Secondary analysis referenced publicly available regulatory frameworks, industry technical standards for can forming and coating, and recent disclosures by beverage and packaging companies concerning sustainability commitments. Process-level evaluation compared draw-and-iron and draw-redraw forming methods on parameters such as material efficiency, tooling flexibility, and typical production throughput, while sales channel assessment examined packaging and logistics imperatives for Off Trade and On Trade contexts.
Findings were validated through cross-checks with production equipment specifications, input cost trend indicators, and case studies of packaging innovation programs. The methodology prioritizes triangulation across sources to ensure conclusions are grounded in operationally relevant evidence and reflect real-world constraints faced by manufacturers and brands.
The cumulative analysis underscores that beverage cans are no longer a passive commodity but a strategic instrument that influences brand perception, lifecycle impacts, and supply chain resilience. Material selection, process choice, and format strategy must be integrated with broader corporate objectives - including sustainability targets, channel expansion plans, and tariff risk management - to deliver durable competitive advantage. Companies that invest in circularity, digital integration, and supplier partnerships will be better positioned to navigate policy shifts and shifting consumer expectations.

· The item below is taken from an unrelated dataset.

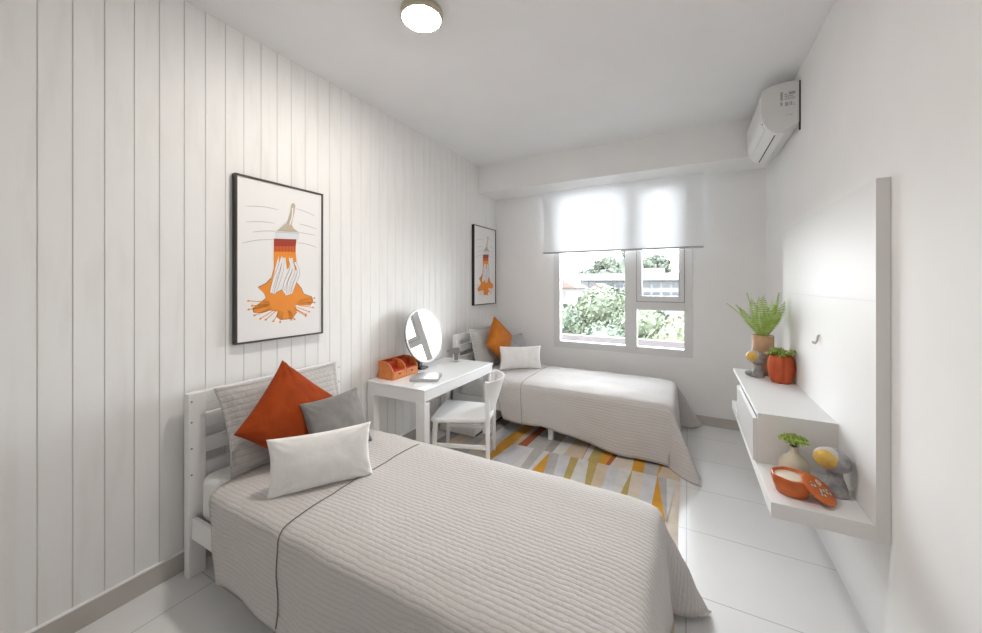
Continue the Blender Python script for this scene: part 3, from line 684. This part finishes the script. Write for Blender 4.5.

Operationally, the capacity to adapt forming technologies and production footprints in response to shifting demand patterns and trade dynamics will determine which organizations capture margin and which face margin compression. Commercially, brands that treat packaging as part of the product proposition will find additional avenues for brand extension and premiumization, particularly where finishes and format innovations enhance perceived value. The synthesis of these trends points to a future in which collaboration across the value chain - between material suppliers, converters, and brand owners - becomes the primary mechanism for both risk mitigation and value creation.